Give the listing again in full, exactly as written.
· · · ·
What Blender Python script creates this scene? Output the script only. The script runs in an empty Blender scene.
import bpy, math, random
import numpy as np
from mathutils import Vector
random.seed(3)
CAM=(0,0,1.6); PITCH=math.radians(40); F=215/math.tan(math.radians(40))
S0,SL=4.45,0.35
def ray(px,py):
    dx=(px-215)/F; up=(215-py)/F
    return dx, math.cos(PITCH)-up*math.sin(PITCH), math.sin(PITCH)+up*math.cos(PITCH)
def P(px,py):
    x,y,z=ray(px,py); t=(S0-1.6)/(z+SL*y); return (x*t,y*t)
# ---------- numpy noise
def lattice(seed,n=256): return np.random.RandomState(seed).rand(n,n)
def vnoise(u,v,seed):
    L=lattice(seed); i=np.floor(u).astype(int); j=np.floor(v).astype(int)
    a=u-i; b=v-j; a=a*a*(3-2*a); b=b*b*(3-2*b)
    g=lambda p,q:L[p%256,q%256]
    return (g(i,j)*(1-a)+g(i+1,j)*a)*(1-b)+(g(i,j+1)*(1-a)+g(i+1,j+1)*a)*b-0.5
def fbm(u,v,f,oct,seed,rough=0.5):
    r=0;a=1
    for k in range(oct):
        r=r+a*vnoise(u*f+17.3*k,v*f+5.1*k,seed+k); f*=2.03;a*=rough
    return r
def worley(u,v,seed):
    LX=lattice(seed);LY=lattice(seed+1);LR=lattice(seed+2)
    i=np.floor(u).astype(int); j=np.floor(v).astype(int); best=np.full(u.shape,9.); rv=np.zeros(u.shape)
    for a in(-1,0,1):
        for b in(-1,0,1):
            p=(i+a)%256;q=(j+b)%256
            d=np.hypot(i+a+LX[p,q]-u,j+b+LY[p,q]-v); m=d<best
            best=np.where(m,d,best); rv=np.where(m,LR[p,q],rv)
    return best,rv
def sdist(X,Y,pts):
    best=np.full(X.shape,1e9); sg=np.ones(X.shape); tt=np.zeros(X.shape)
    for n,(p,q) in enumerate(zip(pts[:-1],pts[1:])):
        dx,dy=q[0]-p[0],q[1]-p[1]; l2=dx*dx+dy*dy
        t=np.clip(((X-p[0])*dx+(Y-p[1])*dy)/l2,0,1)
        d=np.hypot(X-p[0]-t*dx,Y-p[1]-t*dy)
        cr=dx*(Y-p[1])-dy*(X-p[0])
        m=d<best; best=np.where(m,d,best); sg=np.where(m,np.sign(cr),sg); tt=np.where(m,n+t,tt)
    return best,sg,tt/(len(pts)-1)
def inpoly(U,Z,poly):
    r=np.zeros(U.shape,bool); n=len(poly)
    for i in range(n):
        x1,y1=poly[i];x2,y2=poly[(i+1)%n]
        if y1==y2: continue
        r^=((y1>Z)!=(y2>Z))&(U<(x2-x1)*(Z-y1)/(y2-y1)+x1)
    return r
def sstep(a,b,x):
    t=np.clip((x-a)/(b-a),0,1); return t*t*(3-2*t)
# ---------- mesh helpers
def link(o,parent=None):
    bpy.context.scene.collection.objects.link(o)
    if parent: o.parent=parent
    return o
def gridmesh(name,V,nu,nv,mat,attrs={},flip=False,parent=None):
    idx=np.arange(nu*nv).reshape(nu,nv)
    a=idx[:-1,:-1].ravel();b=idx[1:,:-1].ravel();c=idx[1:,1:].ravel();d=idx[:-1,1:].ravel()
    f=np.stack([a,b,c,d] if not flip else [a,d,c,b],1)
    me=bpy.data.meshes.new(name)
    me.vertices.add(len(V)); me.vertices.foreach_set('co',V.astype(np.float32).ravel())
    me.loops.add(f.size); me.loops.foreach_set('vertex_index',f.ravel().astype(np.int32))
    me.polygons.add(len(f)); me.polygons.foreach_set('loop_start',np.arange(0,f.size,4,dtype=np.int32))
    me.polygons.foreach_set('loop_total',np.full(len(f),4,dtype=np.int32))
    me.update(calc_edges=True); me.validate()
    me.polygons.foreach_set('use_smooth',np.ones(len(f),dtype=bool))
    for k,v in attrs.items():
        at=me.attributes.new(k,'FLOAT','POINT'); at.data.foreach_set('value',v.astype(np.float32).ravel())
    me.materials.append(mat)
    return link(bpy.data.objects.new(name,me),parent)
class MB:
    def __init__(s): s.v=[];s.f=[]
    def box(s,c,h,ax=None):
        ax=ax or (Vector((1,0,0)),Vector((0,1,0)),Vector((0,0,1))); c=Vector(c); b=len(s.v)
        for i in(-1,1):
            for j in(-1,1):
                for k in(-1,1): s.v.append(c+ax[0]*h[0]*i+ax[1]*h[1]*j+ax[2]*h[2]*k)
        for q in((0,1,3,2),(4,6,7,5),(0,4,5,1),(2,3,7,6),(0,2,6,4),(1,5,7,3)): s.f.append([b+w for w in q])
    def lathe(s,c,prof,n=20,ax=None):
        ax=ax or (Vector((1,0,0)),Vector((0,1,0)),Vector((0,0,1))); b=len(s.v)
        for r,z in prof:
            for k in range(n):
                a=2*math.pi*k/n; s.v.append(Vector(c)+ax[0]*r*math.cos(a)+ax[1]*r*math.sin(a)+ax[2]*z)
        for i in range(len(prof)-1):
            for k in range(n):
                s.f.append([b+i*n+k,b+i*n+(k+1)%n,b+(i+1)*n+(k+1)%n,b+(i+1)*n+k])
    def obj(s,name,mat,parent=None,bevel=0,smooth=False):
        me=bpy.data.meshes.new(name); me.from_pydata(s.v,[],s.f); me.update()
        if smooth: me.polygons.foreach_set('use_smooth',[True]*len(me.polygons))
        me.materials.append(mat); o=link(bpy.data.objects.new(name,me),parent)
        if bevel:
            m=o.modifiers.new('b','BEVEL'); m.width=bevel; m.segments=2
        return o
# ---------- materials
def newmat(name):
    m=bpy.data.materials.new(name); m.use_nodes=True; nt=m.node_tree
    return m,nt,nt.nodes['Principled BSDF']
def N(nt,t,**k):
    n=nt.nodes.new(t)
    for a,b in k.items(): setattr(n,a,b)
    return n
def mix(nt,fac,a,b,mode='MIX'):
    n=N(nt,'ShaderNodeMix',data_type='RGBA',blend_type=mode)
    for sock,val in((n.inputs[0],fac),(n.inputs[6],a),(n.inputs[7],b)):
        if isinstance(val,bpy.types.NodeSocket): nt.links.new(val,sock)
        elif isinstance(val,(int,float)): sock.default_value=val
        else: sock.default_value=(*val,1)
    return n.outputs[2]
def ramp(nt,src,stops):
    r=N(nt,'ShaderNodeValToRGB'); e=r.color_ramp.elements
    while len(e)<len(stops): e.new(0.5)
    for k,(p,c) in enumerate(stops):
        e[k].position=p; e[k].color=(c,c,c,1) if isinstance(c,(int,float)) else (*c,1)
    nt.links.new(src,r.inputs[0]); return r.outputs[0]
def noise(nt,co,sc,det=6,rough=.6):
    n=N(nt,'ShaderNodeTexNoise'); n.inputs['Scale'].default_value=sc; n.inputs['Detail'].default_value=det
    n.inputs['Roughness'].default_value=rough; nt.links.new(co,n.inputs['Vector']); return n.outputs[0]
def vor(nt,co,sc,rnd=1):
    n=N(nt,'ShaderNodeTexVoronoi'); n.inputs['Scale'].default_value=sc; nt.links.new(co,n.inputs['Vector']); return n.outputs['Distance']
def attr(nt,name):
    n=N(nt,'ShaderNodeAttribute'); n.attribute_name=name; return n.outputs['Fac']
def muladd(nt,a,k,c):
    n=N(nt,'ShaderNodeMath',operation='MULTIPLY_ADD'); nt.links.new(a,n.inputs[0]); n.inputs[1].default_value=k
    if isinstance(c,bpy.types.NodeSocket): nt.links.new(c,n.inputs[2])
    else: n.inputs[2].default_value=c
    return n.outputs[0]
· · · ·
■ OUTPUT FOR THIS EXERCISE
What Blender Python script creates this scene? Output the script only. The script runs in an empty Blender scene.
import bpy, math, random
import numpy as np
from mathutils import Vector
random.seed(3)
CAM=(0,0,1.6); PITCH=math.radians(40); F=215/math.tan(math.radians(40))
S0,SL=4.45,0.35
def ray(px,py):
    dx=(px-215)/F; up=(215-py)/F
    return dx, math.cos(PITCH)-up*math.sin(PITCH), math.sin(PITCH)+up*math.cos(PITCH)
def P(px,py):
    x,y,z=ray(px,py); t=(S0-1.6)/(z+SL*y); return (x*t,y*t)
# ---------- numpy noise
def lattice(seed,n=256): return np.random.RandomState(seed).rand(n,n)
def vnoise(u,v,seed):
    L=lattice(seed); i=np.floor(u).astype(int); j=np.floor(v).astype(int)
    a=u-i; b=v-j; a=a*a*(3-2*a); b=b*b*(3-2*b)
    g=lambda p,q:L[p%256,q%256]
    return (g(i,j)*(1-a)+g(i+1,j)*a)*(1-b)+(g(i,j+1)*(1-a)+g(i+1,j+1)*a)*b-0.5
def fbm(u,v,f,oct,seed,rough=0.5):
    r=0;a=1
    for k in range(oct):
        r=r+a*vnoise(u*f+17.3*k,v*f+5.1*k,seed+k); f*=2.03;a*=rough
    return r
def worley(u,v,seed):
    LX=lattice(seed);LY=lattice(seed+1);LR=lattice(seed+2)
    i=np.floor(u).astype(int); j=np.floor(v).astype(int); best=np.full(u.shape,9.); rv=np.zeros(u.shape)
    for a in(-1,0,1):
        for b in(-1,0,1):
            p=(i+a)%256;q=(j+b)%256
            d=np.hypot(i+a+LX[p,q]-u,j+b+LY[p,q]-v); m=d<best
            best=np.where(m,d,best); rv=np.where(m,LR[p,q],rv)
    return best,rv
def sdist(X,Y,pts):
    best=np.full(X.shape,1e9); sg=np.ones(X.shape); tt=np.zeros(X.shape)
    for n,(p,q) in enumerate(zip(pts[:-1],pts[1:])):
        dx,dy=q[0]-p[0],q[1]-p[1]; l2=dx*dx+dy*dy
        t=np.clip(((X-p[0])*dx+(Y-p[1])*dy)/l2,0,1)
        d=np.hypot(X-p[0]-t*dx,Y-p[1]-t*dy)
        cr=dx*(Y-p[1])-dy*(X-p[0])
        m=d<best; best=np.where(m,d,best); sg=np.where(m,np.sign(cr),sg); tt=np.where(m,n+t,tt)
    return best,sg,tt/(len(pts)-1)
def inpoly(U,Z,poly):
    r=np.zeros(U.shape,bool); n=len(poly)
    for i in range(n):
        x1,y1=poly[i];x2,y2=poly[(i+1)%n]
        if y1==y2: continue
        r^=((y1>Z)!=(y2>Z))&(U<(x2-x1)*(Z-y1)/(y2-y1)+x1)
    return r
def sstep(a,b,x):
    t=np.clip((x-a)/(b-a),0,1); return t*t*(3-2*t)
# ---------- mesh helpers
def link(o,parent=None):
    bpy.context.scene.collection.objects.link(o)
    if parent: o.parent=parent
    return o
def gridmesh(name,V,nu,nv,mat,attrs={},flip=False,parent=None):
    idx=np.arange(nu*nv).reshape(nu,nv)
    a=idx[:-1,:-1].ravel();b=idx[1:,:-1].ravel();c=idx[1:,1:].ravel();d=idx[:-1,1:].ravel()
    f=np.stack([a,b,c,d] if not flip else [a,d,c,b],1)
    me=bpy.data.meshes.new(name)
    me.vertices.add(len(V)); me.vertices.foreach_set('co',V.astype(np.float32).ravel())
    me.loops.add(f.size); me.loops.foreach_set('vertex_index',f.ravel().astype(np.int32))
    me.polygons.add(len(f)); me.polygons.foreach_set('loop_start',np.arange(0,f.size,4,dtype=np.int32))
    me.polygons.foreach_set('loop_total',np.full(len(f),4,dtype=np.int32))
    me.update(calc_edges=True); me.validate()
    me.polygons.foreach_set('use_smooth',np.ones(len(f),dtype=bool))
    for k,v in attrs.items():
        at=me.attributes.new(k,'FLOAT','POINT'); at.data.foreach_set('value',v.astype(np.float32).ravel())
    me.materials.append(mat)
    return link(bpy.data.objects.new(name,me),parent)
class MB:
    def __init__(s): s.v=[];s.f=[]
    def box(s,c,h,ax=None):
        ax=ax or (Vector((1,0,0)),Vector((0,1,0)),Vector((0,0,1))); c=Vector(c); b=len(s.v)
        for i in(-1,1):
            for j in(-1,1):
                for k in(-1,1): s.v.append(c+ax[0]*h[0]*i+ax[1]*h[1]*j+ax[2]*h[2]*k)
        for q in((0,1,3,2),(4,6,7,5),(0,4,5,1),(2,3,7,6),(0,2,6,4),(1,5,7,3)): s.f.append([b+w for w in q])
    def lathe(s,c,prof,n=20,ax=None):
        ax=ax or (Vector((1,0,0)),Vector((0,1,0)),Vector((0,0,1))); b=len(s.v)
        for r,z in prof:
            for k in range(n):
                a=2*math.pi*k/n; s.v.append(Vector(c)+ax[0]*r*math.cos(a)+ax[1]*r*math.sin(a)+ax[2]*z)
        for i in range(len(prof)-1):
            for k in range(n):
                s.f.append([b+i*n+k,b+i*n+(k+1)%n,b+(i+1)*n+(k+1)%n,b+(i+1)*n+k])
    def obj(s,name,mat,parent=None,bevel=0,smooth=False):
        me=bpy.data.meshes.new(name); me.from_pydata(s.v,[],s.f); me.update()
        if smooth: me.polygons.foreach_set('use_smooth',[True]*len(me.polygons))
        me.materials.append(mat); o=link(bpy.data.objects.new(name,me),parent)
        if bevel:
            m=o.modifiers.new('b','BEVEL'); m.width=bevel; m.segments=2
        return o
# ---------- materials
def newmat(name):
    m=bpy.data.materials.new(name); m.use_nodes=True; nt=m.node_tree
    return m,nt,nt.nodes['Principled BSDF']
def N(nt,t,**k):
    n=nt.nodes.new(t)
    for a,b in k.items(): setattr(n,a,b)
    return n
def mix(nt,fac,a,b,mode='MIX'):
    n=N(nt,'ShaderNodeMix',data_type='RGBA',blend_type=mode)
    for sock,val in((n.inputs[0],fac),(n.inputs[6],a),(n.inputs[7],b)):
        if isinstance(val,bpy.types.NodeSocket): nt.links.new(val,sock)
        elif isinstance(val,(int,float)): sock.default_value=val
        else: sock.default_value=(*val,1)
    return n.outputs[2]
def ramp(nt,src,stops):
    r=N(nt,'ShaderNodeValToRGB'); e=r.color_ramp.elements
    while len(e)<len(stops): e.new(0.5)
    for k,(p,c) in enumerate(stops):
        e[k].position=p; e[k].color=(c,c,c,1) if isinstance(c,(int,float)) else (*c,1)
    nt.links.new(src,r.inputs[0]); return r.outputs[0]
def noise(nt,co,sc,det=6,rough=.6):
    n=N(nt,'ShaderNodeTexNoise'); n.inputs['Scale'].default_value=sc; n.inputs['Detail'].default_value=det
    n.inputs['Roughness'].default_value=rough; nt.links.new(co,n.inputs['Vector']); return n.outputs[0]
def vor(nt,co,sc,rnd=1):
    n=N(nt,'ShaderNodeTexVoronoi'); n.inputs['Scale'].default_value=sc; nt.links.new(co,n.inputs['Vector']); return n.outputs['Distance']
def attr(nt,name):
    n=N(nt,'ShaderNodeAttribute'); n.attribute_name=name; return n.outputs['Fac']
def muladd(nt,a,k,c):
    n=N(nt,'ShaderNodeMath',operation='MULTIPLY_ADD'); nt.links.new(a,n.inputs[0]); n.inputs[1].default_value=k
    if isinstance(c,bpy.types.NodeSocket): nt.links.new(c,n.inputs[2])
    else: n.inputs[2].default_value=c
    return n.outputs[0]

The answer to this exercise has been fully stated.